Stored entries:

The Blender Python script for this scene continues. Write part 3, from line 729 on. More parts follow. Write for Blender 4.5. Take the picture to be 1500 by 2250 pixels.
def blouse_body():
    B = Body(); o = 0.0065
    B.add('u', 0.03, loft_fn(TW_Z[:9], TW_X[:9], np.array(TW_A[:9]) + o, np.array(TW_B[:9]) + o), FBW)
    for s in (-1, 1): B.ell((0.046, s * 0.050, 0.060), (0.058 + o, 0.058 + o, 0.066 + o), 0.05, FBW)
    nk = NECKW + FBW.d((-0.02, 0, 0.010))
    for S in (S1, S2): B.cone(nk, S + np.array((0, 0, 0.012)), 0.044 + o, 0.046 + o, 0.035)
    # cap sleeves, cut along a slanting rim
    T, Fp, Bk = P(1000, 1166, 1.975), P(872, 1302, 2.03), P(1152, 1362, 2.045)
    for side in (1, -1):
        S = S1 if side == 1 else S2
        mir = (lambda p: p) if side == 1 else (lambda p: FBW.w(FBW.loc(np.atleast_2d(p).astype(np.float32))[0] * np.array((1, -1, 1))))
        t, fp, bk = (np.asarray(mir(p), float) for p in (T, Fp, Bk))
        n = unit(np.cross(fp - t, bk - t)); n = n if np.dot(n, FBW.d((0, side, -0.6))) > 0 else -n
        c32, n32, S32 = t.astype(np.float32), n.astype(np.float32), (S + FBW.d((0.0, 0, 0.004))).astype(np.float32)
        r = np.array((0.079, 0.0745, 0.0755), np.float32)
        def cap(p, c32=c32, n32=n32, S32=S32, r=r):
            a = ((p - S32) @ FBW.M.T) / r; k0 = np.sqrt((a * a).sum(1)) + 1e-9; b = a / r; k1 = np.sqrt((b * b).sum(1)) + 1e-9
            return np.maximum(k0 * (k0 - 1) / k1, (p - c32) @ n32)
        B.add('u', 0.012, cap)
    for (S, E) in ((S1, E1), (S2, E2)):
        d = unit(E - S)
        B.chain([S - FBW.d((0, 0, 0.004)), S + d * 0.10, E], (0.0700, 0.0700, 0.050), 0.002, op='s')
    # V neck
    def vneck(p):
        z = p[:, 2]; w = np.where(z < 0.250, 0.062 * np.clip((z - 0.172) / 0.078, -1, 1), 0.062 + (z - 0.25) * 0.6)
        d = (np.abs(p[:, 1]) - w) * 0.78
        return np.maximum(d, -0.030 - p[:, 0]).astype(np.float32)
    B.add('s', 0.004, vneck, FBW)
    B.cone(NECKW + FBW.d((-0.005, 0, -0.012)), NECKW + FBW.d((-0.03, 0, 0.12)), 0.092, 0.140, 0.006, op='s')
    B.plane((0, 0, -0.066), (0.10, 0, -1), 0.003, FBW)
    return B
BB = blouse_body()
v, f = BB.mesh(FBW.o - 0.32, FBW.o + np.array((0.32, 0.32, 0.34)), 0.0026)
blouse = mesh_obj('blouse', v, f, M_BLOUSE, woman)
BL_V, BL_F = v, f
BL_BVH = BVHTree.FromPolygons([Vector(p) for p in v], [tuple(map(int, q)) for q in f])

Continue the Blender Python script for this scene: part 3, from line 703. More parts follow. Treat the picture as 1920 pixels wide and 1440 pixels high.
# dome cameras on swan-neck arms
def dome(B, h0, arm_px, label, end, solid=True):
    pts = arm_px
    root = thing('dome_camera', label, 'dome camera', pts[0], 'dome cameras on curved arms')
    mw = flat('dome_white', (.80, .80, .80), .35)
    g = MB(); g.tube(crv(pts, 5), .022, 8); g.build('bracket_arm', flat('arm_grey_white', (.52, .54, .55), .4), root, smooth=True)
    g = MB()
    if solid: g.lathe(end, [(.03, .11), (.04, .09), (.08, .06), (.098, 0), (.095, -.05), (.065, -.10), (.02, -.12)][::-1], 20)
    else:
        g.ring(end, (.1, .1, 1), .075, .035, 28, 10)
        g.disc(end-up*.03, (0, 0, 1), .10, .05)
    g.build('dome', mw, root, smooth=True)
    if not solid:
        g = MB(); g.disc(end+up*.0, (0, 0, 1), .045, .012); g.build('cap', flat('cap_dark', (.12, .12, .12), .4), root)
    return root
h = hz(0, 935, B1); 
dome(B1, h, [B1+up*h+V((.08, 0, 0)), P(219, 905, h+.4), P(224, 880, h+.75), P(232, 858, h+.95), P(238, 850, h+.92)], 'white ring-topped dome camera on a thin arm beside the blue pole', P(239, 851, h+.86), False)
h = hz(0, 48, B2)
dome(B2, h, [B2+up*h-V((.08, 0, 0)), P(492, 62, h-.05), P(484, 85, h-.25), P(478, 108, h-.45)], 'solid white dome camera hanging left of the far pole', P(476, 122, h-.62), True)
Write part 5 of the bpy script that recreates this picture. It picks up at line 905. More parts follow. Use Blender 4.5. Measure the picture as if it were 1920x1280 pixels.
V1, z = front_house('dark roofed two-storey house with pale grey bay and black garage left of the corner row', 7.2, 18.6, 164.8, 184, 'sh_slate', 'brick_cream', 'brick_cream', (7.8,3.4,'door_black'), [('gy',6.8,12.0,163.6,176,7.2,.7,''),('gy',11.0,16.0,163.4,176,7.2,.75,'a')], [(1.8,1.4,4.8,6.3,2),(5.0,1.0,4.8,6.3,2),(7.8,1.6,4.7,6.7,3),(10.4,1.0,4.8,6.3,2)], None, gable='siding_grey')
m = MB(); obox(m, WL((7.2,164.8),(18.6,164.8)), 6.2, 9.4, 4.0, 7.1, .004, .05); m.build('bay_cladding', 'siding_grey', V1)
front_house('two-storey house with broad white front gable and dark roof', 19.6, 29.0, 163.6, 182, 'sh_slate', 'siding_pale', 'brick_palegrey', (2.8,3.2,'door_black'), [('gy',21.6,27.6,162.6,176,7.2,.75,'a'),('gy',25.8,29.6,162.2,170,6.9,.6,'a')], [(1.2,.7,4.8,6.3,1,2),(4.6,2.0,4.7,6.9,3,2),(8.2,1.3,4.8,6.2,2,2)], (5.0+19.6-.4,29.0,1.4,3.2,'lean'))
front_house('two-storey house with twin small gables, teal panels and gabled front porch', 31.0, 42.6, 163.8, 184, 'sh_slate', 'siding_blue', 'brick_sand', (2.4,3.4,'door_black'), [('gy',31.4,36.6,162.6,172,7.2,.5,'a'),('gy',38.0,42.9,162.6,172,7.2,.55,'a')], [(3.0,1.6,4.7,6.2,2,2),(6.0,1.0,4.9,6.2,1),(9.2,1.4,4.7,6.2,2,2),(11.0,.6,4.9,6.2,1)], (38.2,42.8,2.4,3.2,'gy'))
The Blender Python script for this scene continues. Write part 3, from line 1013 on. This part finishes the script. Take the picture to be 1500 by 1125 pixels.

• To do
Set down the entries verbatim, leaving none out.

• Complete output
The Blender Python script for this scene continues. Write part 3, from line 729 on. More parts follow. Write for Blender 4.5. Take the picture to be 1500 by 2250 pixels.
def blouse_body():
    B = Body(); o = 0.0065
    B.add('u', 0.03, loft_fn(TW_Z[:9], TW_X[:9], np.array(TW_A[:9]) + o, np.array(TW_B[:9]) + o), FBW)
    for s in (-1, 1): B.ell((0.046, s * 0.050, 0.060), (0.058 + o, 0.058 + o, 0.066 + o), 0.05, FBW)
    nk = NECKW + FBW.d((-0.02, 0, 0.010))
    for S in (S1, S2): B.cone(nk, S + np.array((0, 0, 0.012)), 0.044 + o, 0.046 + o, 0.035)
    # cap sleeves, cut along a slanting rim
    T, Fp, Bk = P(1000, 1166, 1.975), P(872, 1302, 2.03), P(1152, 1362, 2.045)
    for side in (1, -1):
        S = S1 if side == 1 else S2
        mir = (lambda p: p) if side == 1 else (lambda p: FBW.w(FBW.loc(np.atleast_2d(p).astype(np.float32))[0] * np.array((1, -1, 1))))
        t, fp, bk = (np.asarray(mir(p), float) for p in (T, Fp, Bk))
        n = unit(np.cross(fp - t, bk - t)); n = n if np.dot(n, FBW.d((0, side, -0.6))) > 0 else -n
        c32, n32, S32 = t.astype(np.float32), n.astype(np.float32), (S + FBW.d((0.0, 0, 0.004))).astype(np.float32)
        r = np.array((0.079, 0.0745, 0.0755), np.float32)
        def cap(p, c32=c32, n32=n32, S32=S32, r=r):
            a = ((p - S32) @ FBW.M.T) / r; k0 = np.sqrt((a * a).sum(1)) + 1e-9; b = a / r; k1 = np.sqrt((b * b).sum(1)) + 1e-9
            return np.maximum(k0 * (k0 - 1) / k1, (p - c32) @ n32)
        B.add('u', 0.012, cap)
    for (S, E) in ((S1, E1), (S2, E2)):
        d = unit(E - S)
        B.chain([S - FBW.d((0, 0, 0.004)), S + d * 0.10, E], (0.0700, 0.0700, 0.050), 0.002, op='s')
    # V neck
    def vneck(p):
        z = p[:, 2]; w = np.where(z < 0.250, 0.062 * np.clip((z - 0.172) / 0.078, -1, 1), 0.062 + (z - 0.25) * 0.6)
        d = (np.abs(p[:, 1]) - w) * 0.78
        return np.maximum(d, -0.030 - p[:, 0]).astype(np.float32)
    B.add('s', 0.004, vneck, FBW)
    B.cone(NECKW + FBW.d((-0.005, 0, -0.012)), NECKW + FBW.d((-0.03, 0, 0.12)), 0.092, 0.140, 0.006, op='s')
    B.plane((0, 0, -0.066), (0.10, 0, -1), 0.003, FBW)
    return B
BB = blouse_body()
v, f = BB.mesh(FBW.o - 0.32, FBW.o + np.array((0.32, 0.32, 0.34)), 0.0026)
blouse = mesh_obj('blouse', v, f, M_BLOUSE, woman)
BL_V, BL_F = v, f
BL_BVH = BVHTree.FromPolygons([Vector(p) for p in v], [tuple(map(int, q)) for q in f])

Continue the Blender Python script for this scene: part 3, from line 703. More parts follow. Treat the picture as 1920 pixels wide and 1440 pixels high.
# dome cameras on swan-neck arms
def dome(B, h0, arm_px, label, end, solid=True):
    pts = arm_px
    root = thing('dome_camera', label, 'dome camera', pts[0], 'dome cameras on curved arms')
    mw = flat('dome_white', (.80, .80, .80), .35)
    g = MB(); g.tube(crv(pts, 5), .022, 8); g.build('bracket_arm', flat('arm_grey_white', (.52, .54, .55), .4), root, smooth=True)
    g = MB()
    if solid: g.lathe(end, [(.03, .11), (.04, .09), (.08, .06), (.098, 0), (.095, -.05), (.065, -.10), (.02, -.12)][::-1], 20)
    else:
        g.ring(end, (.1, .1, 1), .075, .035, 28, 10)
        g.disc(end-up*.03, (0, 0, 1), .10, .05)
    g.build('dome', mw, root, smooth=True)
    if not solid:
        g = MB(); g.disc(end+up*.0, (0, 0, 1), .045, .012); g.build('cap', flat('cap_dark', (.12, .12, .12), .4), root)
    return root
h = hz(0, 935, B1); 
dome(B1, h, [B1+up*h+V((.08, 0, 0)), P(219, 905, h+.4), P(224, 880, h+.75), P(232, 858, h+.95), P(238, 850, h+.92)], 'white ring-topped dome camera on a thin arm beside the blue pole', P(239, 851, h+.86), False)
h = hz(0, 48, B2)
dome(B2, h, [B2+up*h-V((.08, 0, 0)), P(492, 62, h-.05), P(484, 85, h-.25), P(478, 108, h-.45)], 'solid white dome camera hanging left of the far pole', P(476, 122, h-.62), True)
Write part 5 of the bpy script that recreates this picture. It picks up at line 905. More parts follow. Use Blender 4.5. Measure the picture as if it were 1920x1280 pixels.
V1, z = front_house('dark roofed two-storey house with pale grey bay and black garage left of the corner row', 7.2, 18.6, 164.8, 184, 'sh_slate', 'brick_cream', 'brick_cream', (7.8,3.4,'door_black'), [('gy',6.8,12.0,163.6,176,7.2,.7,''),('gy',11.0,16.0,163.4,176,7.2,.75,'a')], [(1.8,1.4,4.8,6.3,2),(5.0,1.0,4.8,6.3,2),(7.8,1.6,4.7,6.7,3),(10.4,1.0,4.8,6.3,2)], None, gable='siding_grey')
m = MB(); obox(m, WL((7.2,164.8),(18.6,164.8)), 6.2, 9.4, 4.0, 7.1, .004, .05); m.build('bay_cladding', 'siding_grey', V1)
front_house('two-storey house with broad white front gable and dark roof', 19.6, 29.0, 163.6, 182, 'sh_slate', 'siding_pale', 'brick_palegrey', (2.8,3.2,'door_black'), [('gy',21.6,27.6,162.6,176,7.2,.75,'a'),('gy',25.8,29.6,162.2,170,6.9,.6,'a')], [(1.2,.7,4.8,6.3,1,2),(4.6,2.0,4.7,6.9,3,2),(8.2,1.3,4.8,6.2,2,2)], (5.0+19.6-.4,29.0,1.4,3.2,'lean'))
front_house('two-storey house with twin small gables, teal panels and gabled front porch', 31.0, 42.6, 163.8, 184, 'sh_slate', 'siding_blue', 'brick_sand', (2.4,3.4,'door_black'), [('gy',31.4,36.6,162.6,172,7.2,.5,'a'),('gy',38.0,42.9,162.6,172,7.2,.55,'a')], [(3.0,1.6,4.7,6.2,2,2),(6.0,1.0,4.9,6.2,1),(9.2,1.4,4.7,6.2,2,2),(11.0,.6,4.9,6.2,1)], (38.2,42.8,2.4,3.2,'gy'))
The Blender Python script for this scene continues. Write part 3, from line 1013 on. This part finishes the script. Take the picture to be 1500 by 1125 pixels.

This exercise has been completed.